Through out my life I have been friends and/or dated people of many different races, religions, sexuality.. and what have you. I didn’t think of them as my Asian friends, or my gay friends, or my Jewish friends.. they were just friends. I treated all of my friends the same. I have treated all people that I meet the same. I was raised to not judge people by the color of their skin but by the content of their character and apparently… that makes me a racist.

I’m told now that it is not good to treat everyone the same. It is not good to not pay attention to race or sex or any other immutable trait. That I am to ONLY pay attention to such things and that I am to give special attention to those that are different than myself. Now I’m not talking about getting to know about other cultures. That I’ve always done. I’ve asked my friends who I knew spoke another language to teach me some phrases (not just the dirty ones) or write my name. My dad encouraged me to attend different religious events and festivals for different cultures so that I may learn about things that I may be interested in myself.
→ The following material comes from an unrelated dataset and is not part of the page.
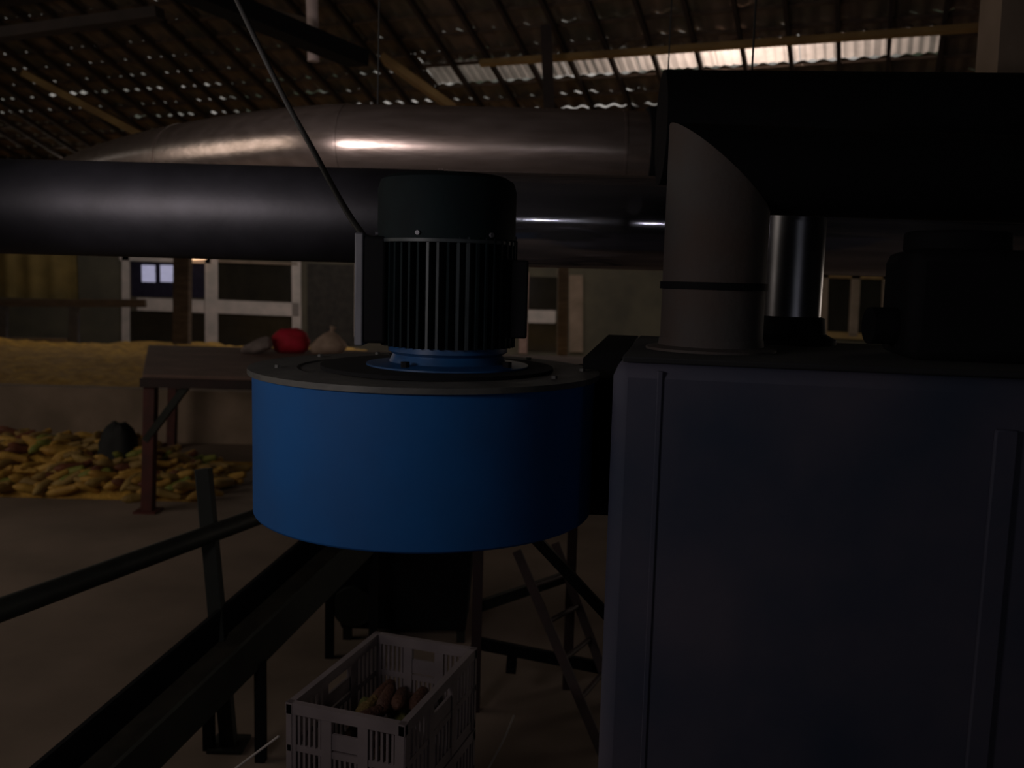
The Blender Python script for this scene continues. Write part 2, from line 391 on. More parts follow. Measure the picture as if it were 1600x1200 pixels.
# lower dull duct
LY = 3.6
LOD = empty('lower_duct', P(300, 335, LY), 'dull dark round duct running level behind the motor, beneath the silver duct', 'duct')
zl = 2.2 + 0.235
def lowz(x): return zl
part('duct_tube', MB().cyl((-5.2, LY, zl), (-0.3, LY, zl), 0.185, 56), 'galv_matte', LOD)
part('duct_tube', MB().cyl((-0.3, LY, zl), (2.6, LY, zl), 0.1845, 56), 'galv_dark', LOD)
for x in (-0.3, 0.95):
    part('seam_band', ring(Vector((x, LY, zl)), X, 0.1885, 0.02), 'galv_dark', LOD)
for x in (-3.4, 0.9):
    part('hanger_wire', MB().cyl((x, LY, zl + 0.15), (x, LY, 8.1), 0.004, 8), 'cable', LOD)

# ================================================================== TANK
TA = R(-10.6); tc_, ts_ = math.cos(TA), math.sin(TA)
TO = P(958, 556, 2.0); TZ = TO.z
def TP(a, b, z): return Vector((TO.x + a * tc_ - b * ts_, TO.y + a * ts_ + b * tc_, z))
tank = empty('drying_tank', TP(0.7, 0.45, 0), 'large blue-grey sheet metal tank filling the lower right', 'tank')
W_, D_ = 1.45, 0.85
def tbox(a0, a1, b0, b1, z0, z1): return MB().hexa([TP(a0, b0, z0), TP(a1, b0, z0), TP(a1, b1, z0), TP(a0, b1, z0), TP(a0, b0, z1), TP(a1, b0, z1), TP(a1, b1, z1), TP(a0, b1, z1)])
part('body', tbox(0, W_, 0, D_, 0.0, TZ - 0.012), 'tank', tank, bevel=0.035)
part('top_plate', tbox(0.02, W_ - 0.02, 0.012, D_ - 0.02, TZ - 0.014, TZ), 'tank_top', tank, bevel=0.004)
part('seam_strip', tbox(0.80, 0.845, -0.010, 0.01, 0.02, TZ - 0.12), 'tank', tank, bevel=0.004)
part('corner_strip', tbox(0.10, 0.112, -0.005, 0.01, 0.02, TZ - 0.03), 'tank', tank, bevel=0.002)

# riser duct with elbow on the tank
rc = P(1112, 500, 2.27); rx, ry = rc.x, rc.y; RR = 0.127
zel = 2.47
rise = empty('riser_duct', (rx, ry, TZ), 'grey and rusty upright duct with an elbow standing on the tank', 'duct')
part('lower_tube', MB().cyl((rx, ry, TZ), (rx, ry, 2.195), RR, 48), 'riser', rise)
part('joint_band', MB().cyl((rx, ry, 2.188), (rx, ry, 2.206), RR + 0.006, 48), 'black', rise)
part('base_collar', MB().lathe((rx, ry, TZ), [(RR + 0.035, 0.0), (RR + 0.035, 0.006), (RR + 0.004, 0.012), (RR + 0.002, 0.03), (RR - .01, 0.03)], 48), 'riser', rise)
# mitred elbow turning to the right and slightly back
ms = 0.85; zm = 2.485; n_ = 48
vs_, fs = [], []
for k in range(n_):
    u = 2 * math.pi * k / n_; x, y = RR * math.cos(u), RR * math.sin(u)
    vs_ += [(rx + x, ry + y, 2.20), (rx + x, ry + y, zm - ms * x)]
for k in range(n_):
    k2 = (k + 1) % n_; fs.append((2 * k, 2 * k2, 2 * k2 + 1, 2 * k + 1))
part('elbow', MB().add(vs_, fs), 'riser', rise)
vs_, fs = [], []
for k in range(n_):
    u = 2 * math.pi * k / n_; x, y = RR * math.cos(u), RR * math.sin(u)
    a1 = Vector((rx + x * 1.015, ry + y * 1.015, zm - ms * x)); vs_ += [a1, Vector((rx + 1.3, ry + y + 0.25, zm - ms * x * 1.1 + 0.02))]
for k in range(n_):
    k2 = (k + 1) % n_; fs.append((2 * k, 2 * k2, 2 * k2 + 1, 2 * k + 1))
part('side_tube', MB().add(vs_, fs), 'black', rise)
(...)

I remember once as a teenager I volunteered for a City Year service day. I ended up being assigned to a local inner city Boston school that was being cleaned up, and I was asked to watch the kids that were there while their parents did their work. I was so happy I always loved taking care of kids. This school was in the middle of a section of Boston called Mattapan. It’s pretty much all black people. I was playing with the kids.. I still remember some of their names, and I still use it as an example of one of my proudest moments… not because they were black, but because I used my time there to teach one little boy in first grade who didn’t know how to read how to do a word search. He was so proud of himself that when his friend came over to give him the answers he told him that he didn’t need them and that he had learned to do it by himself. I hope that he took that with him. That he learned that everything that he wants to do it within his power and that he can do it all himself.
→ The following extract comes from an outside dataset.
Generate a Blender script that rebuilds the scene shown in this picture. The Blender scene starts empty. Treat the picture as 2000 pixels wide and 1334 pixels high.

I remember at lunch all the tween girls were braiding each other’s hair and one of them came over and asked if she could touch mine. I have VERY straight.. Very blonde.. Very silky hair. She had never seen anything like it before. Her friends all chimed in saying that she couldn’t ask that. They said how rude she was. I smiled and told her “of course you can.. you’ll never learn about anything new if you can’t experience it.”. The rest of the girls were so excited and they all wanted to take turns brushing and braiding my hair. I didn’t think it weird that they were interested in learning something new. I found it weird that they had never known a white girl who’s hair they could touch. I’d known plenty of people of color in my life in a small town and we all played with each other’s hair.

In fact this wouldn’t be my last conversation about hair with a black girl. About a decade later I was sitting at work and someone had come in with a perm. A friend of mine, thinking out loud said, “how do you get the curl to stay? how come it doesn’t just wash out?” Again.. confusing to me how you can live in this country.. watch all the same TV commercials and not know about general products. I explained to her that we use chemicals similarly to how she used relaxers for her hair to straighten it. Her mouth dropped open. “HOW DO YOU KNOW ABOUT RELAXERS?!?!”, as if it were some top secret information “for black eyes only”. I had no idea how I know about it. I just did. It was part of American culture, therefore part oh MY culture. I didn’t think of it as a black thing or a white thing.. it was just a thing.

I have had many conversations like this over the years. I love to read and learn and grow as a person and part of growing is learning about things that don’t revolve around yourself. Things that are important to other people. People just like you who may experience different things. That’s how I was raised. I was raised to not think about race, religion, sexuality, or anything else that may make us different because in the end we’re not. In the end we’re all the same. And, that, I’m told.. is what makes me racist… at least according to my white friends.